* Begin *

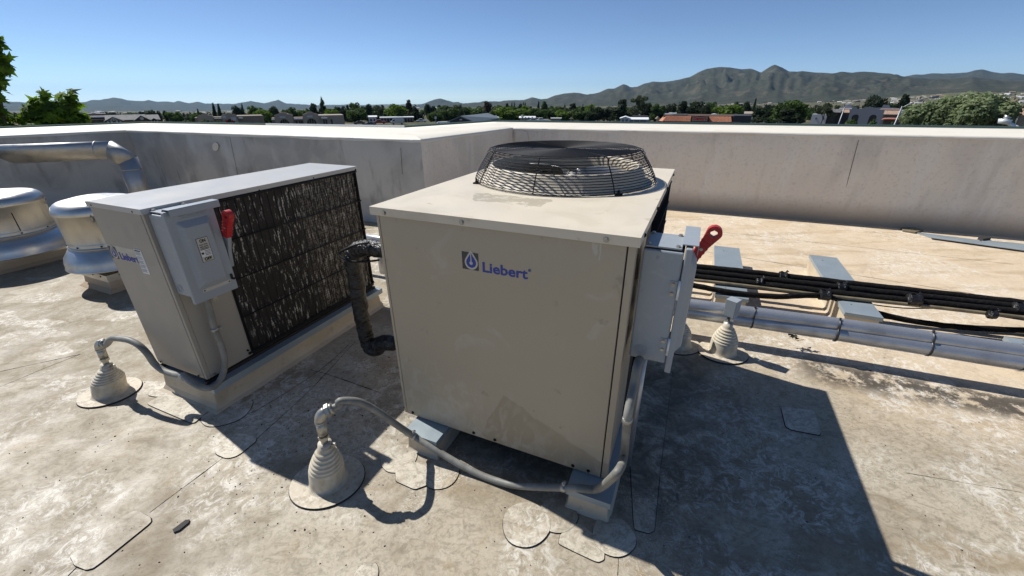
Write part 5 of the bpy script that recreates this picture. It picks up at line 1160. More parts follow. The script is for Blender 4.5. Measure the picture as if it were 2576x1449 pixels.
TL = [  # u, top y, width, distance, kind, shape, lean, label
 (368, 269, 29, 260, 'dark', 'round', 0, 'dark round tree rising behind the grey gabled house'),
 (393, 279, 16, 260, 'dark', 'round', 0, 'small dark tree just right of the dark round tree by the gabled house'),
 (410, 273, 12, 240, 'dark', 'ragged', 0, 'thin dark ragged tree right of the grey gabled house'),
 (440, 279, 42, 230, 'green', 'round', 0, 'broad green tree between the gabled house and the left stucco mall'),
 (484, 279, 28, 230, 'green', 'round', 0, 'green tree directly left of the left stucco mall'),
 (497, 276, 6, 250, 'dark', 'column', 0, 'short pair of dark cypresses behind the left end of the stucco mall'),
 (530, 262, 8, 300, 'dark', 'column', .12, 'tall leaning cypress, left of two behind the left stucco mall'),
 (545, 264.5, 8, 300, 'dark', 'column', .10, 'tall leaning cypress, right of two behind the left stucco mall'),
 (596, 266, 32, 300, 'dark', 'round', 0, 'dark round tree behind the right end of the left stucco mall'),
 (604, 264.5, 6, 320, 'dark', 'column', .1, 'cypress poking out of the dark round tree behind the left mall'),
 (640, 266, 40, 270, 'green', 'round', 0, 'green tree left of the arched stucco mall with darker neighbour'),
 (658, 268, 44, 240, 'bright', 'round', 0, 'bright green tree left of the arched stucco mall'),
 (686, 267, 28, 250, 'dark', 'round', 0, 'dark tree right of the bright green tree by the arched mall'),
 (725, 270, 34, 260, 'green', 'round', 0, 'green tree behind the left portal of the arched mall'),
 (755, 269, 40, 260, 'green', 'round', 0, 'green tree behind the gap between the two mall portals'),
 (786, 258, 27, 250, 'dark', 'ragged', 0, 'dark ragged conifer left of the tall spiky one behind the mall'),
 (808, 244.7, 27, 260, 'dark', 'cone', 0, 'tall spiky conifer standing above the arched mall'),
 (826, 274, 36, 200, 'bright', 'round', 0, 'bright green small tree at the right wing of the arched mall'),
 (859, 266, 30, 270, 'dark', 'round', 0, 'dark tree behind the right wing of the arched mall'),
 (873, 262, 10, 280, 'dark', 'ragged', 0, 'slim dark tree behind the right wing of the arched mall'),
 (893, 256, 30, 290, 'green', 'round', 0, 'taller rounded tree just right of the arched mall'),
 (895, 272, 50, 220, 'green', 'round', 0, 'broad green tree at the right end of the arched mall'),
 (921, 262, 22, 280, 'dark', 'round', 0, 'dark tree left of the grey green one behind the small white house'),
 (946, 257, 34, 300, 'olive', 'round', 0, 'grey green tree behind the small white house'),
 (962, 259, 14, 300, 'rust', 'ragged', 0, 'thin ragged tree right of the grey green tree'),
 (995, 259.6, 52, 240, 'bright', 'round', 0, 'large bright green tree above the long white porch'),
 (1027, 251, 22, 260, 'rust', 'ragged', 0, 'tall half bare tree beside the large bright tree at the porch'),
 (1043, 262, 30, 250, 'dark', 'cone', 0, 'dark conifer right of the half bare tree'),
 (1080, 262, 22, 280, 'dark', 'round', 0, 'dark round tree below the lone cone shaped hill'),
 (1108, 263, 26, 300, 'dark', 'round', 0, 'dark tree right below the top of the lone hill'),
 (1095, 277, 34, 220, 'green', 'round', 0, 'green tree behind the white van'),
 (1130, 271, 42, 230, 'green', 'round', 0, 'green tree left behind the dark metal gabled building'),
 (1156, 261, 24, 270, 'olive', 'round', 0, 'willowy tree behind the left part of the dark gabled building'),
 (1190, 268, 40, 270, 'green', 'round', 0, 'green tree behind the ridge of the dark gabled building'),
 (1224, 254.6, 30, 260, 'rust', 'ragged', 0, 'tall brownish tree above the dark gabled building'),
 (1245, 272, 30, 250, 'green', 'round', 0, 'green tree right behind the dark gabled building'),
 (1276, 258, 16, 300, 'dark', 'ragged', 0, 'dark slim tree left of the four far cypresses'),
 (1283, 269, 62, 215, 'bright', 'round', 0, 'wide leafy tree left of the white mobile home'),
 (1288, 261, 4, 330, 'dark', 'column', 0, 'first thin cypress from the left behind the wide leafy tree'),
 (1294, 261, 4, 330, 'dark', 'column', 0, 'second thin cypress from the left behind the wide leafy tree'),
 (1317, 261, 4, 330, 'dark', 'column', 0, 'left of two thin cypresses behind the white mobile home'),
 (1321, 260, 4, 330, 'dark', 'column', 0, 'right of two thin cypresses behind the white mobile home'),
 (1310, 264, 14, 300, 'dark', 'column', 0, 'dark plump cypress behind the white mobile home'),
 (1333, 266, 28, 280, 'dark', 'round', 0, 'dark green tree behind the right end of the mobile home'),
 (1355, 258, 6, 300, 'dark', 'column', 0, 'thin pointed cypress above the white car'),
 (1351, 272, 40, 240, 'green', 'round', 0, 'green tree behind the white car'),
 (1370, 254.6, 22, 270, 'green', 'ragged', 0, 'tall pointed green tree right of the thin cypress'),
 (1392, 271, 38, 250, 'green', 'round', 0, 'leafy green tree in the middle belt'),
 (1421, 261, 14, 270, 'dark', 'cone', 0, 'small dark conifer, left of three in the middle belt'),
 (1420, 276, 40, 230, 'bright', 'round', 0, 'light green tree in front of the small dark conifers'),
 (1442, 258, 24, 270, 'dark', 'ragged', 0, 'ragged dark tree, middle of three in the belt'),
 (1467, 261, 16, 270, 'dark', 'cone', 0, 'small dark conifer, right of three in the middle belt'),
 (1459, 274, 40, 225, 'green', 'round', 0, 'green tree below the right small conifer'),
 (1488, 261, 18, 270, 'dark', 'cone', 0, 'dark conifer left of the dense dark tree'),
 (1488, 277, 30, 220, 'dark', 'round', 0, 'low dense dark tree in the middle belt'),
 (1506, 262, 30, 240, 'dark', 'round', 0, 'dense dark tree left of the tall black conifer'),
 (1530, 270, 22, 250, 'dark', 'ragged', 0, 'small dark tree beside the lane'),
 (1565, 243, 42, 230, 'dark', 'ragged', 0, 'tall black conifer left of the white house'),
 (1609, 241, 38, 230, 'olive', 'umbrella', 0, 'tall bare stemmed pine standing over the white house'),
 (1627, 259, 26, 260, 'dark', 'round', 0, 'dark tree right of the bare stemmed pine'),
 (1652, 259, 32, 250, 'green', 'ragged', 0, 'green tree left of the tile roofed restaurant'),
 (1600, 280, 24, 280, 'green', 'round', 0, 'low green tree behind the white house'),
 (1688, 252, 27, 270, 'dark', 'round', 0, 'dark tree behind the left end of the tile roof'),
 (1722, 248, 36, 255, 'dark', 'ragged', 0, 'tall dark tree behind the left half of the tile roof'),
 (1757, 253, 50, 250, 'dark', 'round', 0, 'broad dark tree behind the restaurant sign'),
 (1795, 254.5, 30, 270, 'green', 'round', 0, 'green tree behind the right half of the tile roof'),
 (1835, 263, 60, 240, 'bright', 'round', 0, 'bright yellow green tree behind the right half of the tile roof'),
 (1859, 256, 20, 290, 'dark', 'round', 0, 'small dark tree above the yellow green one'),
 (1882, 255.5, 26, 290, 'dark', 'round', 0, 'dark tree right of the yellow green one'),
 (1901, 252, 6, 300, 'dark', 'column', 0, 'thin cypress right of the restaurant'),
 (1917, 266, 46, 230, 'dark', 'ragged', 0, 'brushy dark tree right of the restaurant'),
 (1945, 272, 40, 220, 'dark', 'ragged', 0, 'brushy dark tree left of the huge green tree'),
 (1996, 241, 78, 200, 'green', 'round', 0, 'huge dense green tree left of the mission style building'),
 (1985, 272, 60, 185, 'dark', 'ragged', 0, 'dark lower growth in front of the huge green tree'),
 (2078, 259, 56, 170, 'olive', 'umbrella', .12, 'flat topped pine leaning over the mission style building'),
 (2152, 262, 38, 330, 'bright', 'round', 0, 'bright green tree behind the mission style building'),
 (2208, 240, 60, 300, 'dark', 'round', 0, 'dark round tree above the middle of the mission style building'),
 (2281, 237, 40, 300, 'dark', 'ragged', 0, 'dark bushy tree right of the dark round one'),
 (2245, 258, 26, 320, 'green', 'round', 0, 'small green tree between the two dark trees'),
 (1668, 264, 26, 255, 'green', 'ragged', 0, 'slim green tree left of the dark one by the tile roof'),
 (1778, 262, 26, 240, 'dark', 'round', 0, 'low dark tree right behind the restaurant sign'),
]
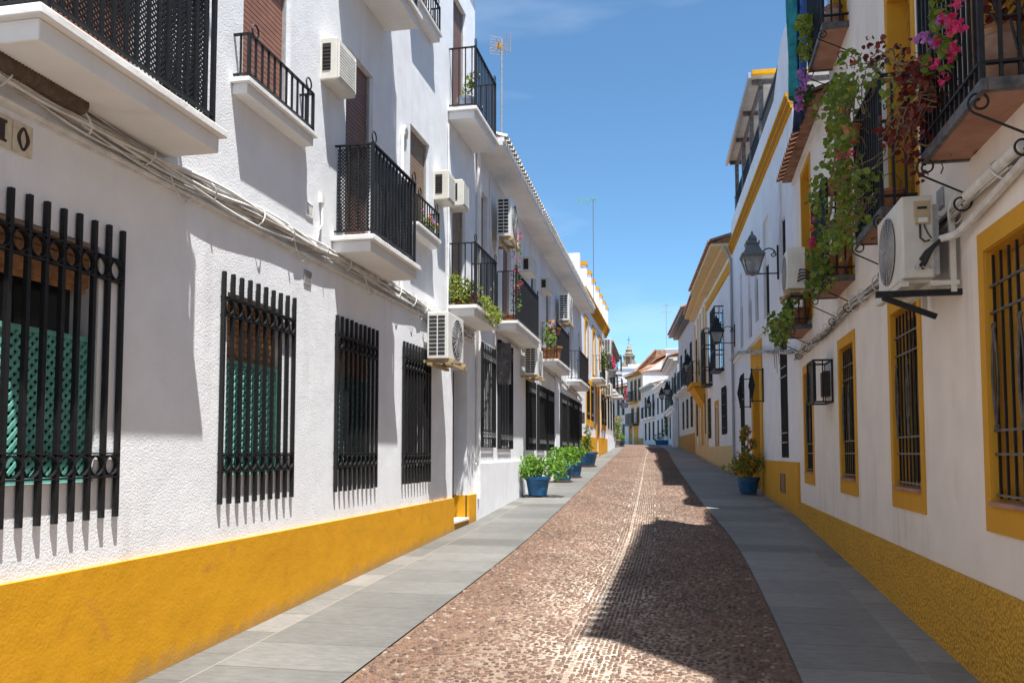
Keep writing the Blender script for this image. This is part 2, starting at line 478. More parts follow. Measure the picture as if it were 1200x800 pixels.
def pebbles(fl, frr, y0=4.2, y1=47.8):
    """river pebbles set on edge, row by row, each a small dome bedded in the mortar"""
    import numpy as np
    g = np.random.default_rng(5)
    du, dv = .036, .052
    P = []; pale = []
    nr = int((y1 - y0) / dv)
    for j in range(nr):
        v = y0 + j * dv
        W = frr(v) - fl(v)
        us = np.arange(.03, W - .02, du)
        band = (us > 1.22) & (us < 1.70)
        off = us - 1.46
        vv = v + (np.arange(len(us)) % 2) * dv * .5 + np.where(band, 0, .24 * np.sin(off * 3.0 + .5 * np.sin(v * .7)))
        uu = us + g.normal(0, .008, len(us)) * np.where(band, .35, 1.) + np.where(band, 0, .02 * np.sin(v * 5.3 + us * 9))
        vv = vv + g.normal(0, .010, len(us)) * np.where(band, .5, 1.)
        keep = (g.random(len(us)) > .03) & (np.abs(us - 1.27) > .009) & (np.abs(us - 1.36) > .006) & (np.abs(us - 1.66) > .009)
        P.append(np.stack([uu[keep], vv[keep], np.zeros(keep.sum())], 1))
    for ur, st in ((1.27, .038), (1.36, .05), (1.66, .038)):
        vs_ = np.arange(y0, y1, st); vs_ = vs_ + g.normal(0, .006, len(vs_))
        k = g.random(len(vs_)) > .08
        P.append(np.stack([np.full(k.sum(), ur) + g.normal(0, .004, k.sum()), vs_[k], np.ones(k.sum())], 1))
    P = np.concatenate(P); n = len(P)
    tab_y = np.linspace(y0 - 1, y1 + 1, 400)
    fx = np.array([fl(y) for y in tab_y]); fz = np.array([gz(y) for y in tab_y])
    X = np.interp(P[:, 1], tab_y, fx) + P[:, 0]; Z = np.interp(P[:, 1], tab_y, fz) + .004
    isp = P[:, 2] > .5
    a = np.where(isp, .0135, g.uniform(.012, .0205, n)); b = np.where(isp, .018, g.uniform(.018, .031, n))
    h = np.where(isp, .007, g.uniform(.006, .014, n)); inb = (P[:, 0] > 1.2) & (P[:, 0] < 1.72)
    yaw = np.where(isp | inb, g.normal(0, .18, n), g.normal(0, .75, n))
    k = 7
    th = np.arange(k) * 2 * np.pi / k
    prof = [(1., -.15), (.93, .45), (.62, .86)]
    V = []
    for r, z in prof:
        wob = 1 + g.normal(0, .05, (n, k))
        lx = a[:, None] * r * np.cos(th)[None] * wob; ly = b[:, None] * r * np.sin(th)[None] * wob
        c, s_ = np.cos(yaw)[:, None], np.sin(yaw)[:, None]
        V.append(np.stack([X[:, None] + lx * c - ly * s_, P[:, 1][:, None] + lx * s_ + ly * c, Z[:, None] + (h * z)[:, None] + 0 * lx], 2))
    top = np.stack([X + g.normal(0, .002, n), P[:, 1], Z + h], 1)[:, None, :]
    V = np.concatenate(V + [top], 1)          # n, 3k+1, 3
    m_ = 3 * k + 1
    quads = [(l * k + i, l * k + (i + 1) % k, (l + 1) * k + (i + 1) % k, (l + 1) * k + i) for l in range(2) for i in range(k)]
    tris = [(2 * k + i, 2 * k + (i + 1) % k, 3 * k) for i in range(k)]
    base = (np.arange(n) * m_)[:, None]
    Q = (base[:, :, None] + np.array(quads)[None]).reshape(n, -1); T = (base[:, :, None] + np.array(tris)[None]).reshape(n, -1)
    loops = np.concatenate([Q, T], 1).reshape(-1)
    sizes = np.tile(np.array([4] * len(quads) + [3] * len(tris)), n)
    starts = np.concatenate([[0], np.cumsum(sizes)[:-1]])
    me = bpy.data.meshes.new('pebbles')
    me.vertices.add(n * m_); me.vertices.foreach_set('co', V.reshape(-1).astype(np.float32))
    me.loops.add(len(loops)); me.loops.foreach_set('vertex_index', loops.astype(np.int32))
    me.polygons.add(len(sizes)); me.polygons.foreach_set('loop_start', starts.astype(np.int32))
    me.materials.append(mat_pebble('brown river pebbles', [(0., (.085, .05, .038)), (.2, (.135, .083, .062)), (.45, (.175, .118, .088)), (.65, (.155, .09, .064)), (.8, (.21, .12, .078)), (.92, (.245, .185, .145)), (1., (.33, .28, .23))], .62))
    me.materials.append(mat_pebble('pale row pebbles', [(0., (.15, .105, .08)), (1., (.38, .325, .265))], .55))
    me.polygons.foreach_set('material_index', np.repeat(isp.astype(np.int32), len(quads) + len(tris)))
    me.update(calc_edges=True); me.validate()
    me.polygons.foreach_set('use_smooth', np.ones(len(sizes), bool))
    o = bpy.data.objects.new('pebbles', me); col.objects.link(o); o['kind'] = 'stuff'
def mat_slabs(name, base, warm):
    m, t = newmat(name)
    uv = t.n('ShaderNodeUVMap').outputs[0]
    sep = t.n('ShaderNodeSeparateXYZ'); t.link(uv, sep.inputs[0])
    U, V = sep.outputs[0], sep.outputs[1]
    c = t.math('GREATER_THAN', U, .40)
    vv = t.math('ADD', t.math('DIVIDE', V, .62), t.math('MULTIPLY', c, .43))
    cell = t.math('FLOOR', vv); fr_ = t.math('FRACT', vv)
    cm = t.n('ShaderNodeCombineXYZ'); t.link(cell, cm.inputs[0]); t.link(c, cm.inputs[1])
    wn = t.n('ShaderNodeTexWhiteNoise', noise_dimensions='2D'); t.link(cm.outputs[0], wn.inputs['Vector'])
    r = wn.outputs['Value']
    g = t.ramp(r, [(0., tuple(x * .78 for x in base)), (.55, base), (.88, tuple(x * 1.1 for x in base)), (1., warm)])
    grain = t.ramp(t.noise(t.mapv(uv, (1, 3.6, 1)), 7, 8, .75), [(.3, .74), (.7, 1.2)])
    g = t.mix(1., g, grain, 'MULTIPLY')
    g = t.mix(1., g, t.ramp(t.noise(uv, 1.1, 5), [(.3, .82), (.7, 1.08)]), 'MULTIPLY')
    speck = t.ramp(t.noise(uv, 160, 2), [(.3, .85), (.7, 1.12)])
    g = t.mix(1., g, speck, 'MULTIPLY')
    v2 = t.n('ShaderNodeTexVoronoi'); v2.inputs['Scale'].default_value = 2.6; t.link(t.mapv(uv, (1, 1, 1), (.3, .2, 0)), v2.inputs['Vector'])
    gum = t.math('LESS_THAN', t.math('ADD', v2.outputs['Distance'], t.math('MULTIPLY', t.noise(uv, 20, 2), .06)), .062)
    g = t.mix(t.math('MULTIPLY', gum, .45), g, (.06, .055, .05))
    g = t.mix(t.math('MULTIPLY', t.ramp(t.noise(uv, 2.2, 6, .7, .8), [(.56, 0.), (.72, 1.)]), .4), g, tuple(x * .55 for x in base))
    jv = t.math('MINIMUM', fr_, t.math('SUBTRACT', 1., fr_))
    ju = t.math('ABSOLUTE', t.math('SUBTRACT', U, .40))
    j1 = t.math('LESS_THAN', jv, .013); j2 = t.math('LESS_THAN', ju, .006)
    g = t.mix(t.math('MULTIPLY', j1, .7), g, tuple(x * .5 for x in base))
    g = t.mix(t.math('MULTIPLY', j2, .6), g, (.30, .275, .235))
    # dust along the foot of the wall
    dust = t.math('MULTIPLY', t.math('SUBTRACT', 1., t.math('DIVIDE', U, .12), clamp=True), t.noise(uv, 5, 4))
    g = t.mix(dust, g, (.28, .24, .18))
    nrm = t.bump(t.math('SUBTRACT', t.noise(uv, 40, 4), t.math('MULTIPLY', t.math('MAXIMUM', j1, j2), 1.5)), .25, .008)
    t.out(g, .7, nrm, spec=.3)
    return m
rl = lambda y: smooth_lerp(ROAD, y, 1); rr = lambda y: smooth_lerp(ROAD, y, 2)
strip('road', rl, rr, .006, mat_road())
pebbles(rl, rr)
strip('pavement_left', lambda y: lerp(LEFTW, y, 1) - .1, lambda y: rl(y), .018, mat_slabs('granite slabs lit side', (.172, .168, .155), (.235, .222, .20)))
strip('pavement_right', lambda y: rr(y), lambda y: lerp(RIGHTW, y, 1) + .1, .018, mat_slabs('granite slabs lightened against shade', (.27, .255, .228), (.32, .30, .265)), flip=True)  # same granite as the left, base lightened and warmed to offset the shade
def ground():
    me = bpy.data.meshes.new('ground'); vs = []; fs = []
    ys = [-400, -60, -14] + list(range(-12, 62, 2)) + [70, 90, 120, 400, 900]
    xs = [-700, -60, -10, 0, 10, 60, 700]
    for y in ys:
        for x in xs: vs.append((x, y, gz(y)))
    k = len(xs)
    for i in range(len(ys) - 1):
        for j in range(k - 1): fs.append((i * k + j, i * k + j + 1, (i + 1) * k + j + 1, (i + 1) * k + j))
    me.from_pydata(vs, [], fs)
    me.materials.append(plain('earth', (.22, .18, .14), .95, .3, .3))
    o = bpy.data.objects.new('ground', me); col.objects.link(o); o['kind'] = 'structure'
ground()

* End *

(Exercise description): Write out exactly the lines starting with the one that holds "strip('pavement_left', lambda y: lerp(LEFTW, y, 1)" and running through the last line above.

(Solution to this problem):
strip('pavement_left', lambda y: lerp(LEFTW, y, 1) - .1, lambda y: rl(y), .018, mat_slabs('granite slabs lit side', (.172, .168, .155), (.235, .222, .20)))
strip('pavement_right', lambda y: rr(y), lambda y: lerp(RIGHTW, y, 1) + .1, .018, mat_slabs('granite slabs lightened against shade', (.27, .255, .228), (.32, .30, .265)), flip=True)  # same granite as the left, base lightened and warmed to offset the shade
def ground():
    me = bpy.data.meshes.new('ground'); vs = []; fs = []
    ys = [-400, -60, -14] + list(range(-12, 62, 2)) + [70, 90, 120, 400, 900]
    xs = [-700, -60, -10, 0, 10, 60, 700]
    for y in ys:
        for x in xs: vs.append((x, y, gz(y)))
    k = len(xs)
    for i in range(len(ys) - 1):
        for j in range(k - 1): fs.append((i * k + j, i * k + j + 1, (i + 1) * k + j + 1, (i + 1) * k + j))
    me.from_pydata(vs, [], fs)
    me.materials.append(plain('earth', (.22, .18, .14), .95, .3, .3))
    o = bpy.data.objects.new('ground', me); col.objects.link(o); o['kind'] = 'structure'
ground()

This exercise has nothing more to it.